Kemudian, pembuat tanjak eksis dimana – mana, mewujudkan teori pasar. Mengimbangi permintaan yang terus bertambah lalu menaikkan harga dengan jaminan kualitas. Selain meningkatkan penghasilan warga, para pengrajin ini akan lebih ketat belajar budaya, khususnya adat Melayu semenanjung, yang secara tak sadar menjadikan mereka pamong – pamong pelestari budaya dengan ilmu yang telah dipelajarinya dan menularkannya pada konsumen.
        Rasanya suatu hari nanti, sebagian besar laki – laki di pulau ini akan memiliki lebih dari satu tanjak, menyesuaikan sarung atau songketnya. Peluang ini sangat menjanjikan untuk mereka yang terus belajar. Sangat mudah menapak bisnis baru ini. Kain dan motif yang dikehendaki dapat dibawa oleh konsumen sedangkan produsen hanya menghimpun kreatifitas. Modal awalnya sangat terjangkau.
        Intinya, jangan pandang sebelah mata sesuatu yang terlihat kecil ini. Kreatifitas pembuat pin atau bros berbahan kuningan dan besi juga dapat terpacu akibat instruksi ini. Wujud keris, cogan, bulan bintang atau simbol gelombang bahkan siluet sampan layar dapat saja direkatkan pada sang tanjak.

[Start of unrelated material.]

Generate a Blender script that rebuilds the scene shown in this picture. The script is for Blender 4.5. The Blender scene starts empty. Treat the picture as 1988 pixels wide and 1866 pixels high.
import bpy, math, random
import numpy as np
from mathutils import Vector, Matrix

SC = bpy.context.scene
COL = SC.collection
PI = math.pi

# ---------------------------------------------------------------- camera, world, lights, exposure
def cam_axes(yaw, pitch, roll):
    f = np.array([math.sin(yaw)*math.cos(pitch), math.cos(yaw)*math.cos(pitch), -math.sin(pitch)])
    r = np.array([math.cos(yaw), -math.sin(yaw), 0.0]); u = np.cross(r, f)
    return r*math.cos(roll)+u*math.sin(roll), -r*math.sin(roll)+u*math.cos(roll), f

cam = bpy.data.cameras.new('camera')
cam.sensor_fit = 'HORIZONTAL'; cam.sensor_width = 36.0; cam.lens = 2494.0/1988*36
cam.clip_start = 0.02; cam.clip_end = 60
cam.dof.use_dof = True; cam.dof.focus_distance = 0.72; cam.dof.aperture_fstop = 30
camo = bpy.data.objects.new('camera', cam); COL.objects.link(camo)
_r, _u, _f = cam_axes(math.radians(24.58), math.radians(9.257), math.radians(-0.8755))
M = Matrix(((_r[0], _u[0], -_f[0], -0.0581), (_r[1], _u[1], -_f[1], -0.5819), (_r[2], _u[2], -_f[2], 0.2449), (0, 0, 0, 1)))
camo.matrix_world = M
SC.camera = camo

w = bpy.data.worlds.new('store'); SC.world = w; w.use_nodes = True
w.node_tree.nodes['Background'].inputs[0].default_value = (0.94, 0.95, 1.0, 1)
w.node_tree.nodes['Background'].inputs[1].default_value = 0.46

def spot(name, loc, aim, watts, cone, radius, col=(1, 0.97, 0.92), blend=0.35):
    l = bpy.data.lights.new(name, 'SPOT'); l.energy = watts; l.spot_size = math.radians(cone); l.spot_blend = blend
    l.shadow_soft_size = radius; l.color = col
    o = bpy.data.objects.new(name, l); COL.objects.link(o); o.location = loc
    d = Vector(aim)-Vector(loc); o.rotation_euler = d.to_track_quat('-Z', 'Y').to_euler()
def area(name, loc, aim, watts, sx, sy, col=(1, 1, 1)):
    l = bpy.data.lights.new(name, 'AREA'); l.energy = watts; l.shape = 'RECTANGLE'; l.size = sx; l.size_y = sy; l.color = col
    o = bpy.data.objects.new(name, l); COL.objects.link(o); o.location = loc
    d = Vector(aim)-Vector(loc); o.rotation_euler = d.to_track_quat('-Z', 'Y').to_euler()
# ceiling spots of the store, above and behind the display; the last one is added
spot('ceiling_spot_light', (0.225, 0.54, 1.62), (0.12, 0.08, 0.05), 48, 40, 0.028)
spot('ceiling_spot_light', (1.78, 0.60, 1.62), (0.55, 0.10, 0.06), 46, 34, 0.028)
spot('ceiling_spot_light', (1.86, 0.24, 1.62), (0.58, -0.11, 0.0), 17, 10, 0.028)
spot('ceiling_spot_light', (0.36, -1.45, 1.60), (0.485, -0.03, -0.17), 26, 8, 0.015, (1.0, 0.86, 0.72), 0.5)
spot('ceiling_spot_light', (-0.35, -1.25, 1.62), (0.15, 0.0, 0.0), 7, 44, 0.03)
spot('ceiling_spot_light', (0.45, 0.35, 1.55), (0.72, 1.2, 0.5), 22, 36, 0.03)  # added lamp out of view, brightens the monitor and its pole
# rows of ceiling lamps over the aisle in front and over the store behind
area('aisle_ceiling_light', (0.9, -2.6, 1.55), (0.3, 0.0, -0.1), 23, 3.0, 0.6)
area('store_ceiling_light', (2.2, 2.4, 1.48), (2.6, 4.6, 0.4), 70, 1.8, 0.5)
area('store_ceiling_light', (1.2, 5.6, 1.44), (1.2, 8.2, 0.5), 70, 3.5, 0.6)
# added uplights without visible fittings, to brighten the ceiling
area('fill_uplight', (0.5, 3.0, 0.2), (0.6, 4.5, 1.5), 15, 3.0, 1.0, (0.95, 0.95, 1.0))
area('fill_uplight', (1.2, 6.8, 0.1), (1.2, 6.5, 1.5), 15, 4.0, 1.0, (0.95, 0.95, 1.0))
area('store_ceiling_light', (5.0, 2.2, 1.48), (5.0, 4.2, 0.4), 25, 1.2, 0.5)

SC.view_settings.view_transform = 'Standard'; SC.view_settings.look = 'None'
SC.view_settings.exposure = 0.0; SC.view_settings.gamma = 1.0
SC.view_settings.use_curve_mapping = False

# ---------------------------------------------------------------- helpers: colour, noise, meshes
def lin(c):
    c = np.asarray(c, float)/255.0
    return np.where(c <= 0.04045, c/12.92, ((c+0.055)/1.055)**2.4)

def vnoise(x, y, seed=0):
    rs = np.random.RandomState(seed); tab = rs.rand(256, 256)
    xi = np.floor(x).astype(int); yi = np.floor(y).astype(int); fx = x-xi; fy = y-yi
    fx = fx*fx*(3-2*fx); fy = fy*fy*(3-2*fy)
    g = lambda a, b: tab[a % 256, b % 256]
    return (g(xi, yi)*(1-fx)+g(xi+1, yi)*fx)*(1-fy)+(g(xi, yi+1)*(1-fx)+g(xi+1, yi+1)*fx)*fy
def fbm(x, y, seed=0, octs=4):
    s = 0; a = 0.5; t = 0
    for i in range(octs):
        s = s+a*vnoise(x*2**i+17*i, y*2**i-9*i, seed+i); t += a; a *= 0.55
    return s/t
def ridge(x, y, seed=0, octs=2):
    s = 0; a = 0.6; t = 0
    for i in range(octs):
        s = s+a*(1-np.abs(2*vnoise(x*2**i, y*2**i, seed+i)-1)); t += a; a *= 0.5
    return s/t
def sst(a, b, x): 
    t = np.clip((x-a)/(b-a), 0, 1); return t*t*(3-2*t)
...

         Akhirnya, budaya Melayu menjadi atap yang meneduhi seluruh keberagaman di Kepulauan Riau dan bila ada even budaya yang mempertemukan masyarakat seprovinsi ini, dengan melihat tengkolok atau tanjak semata, kita dapat tahu siapapun berasal darimana, karena tiap kabupaten - kota memiliki identitas tanjak khas daerah. Semoga saja. Mau membantu ekonomi tempatan? Mari bertanjak!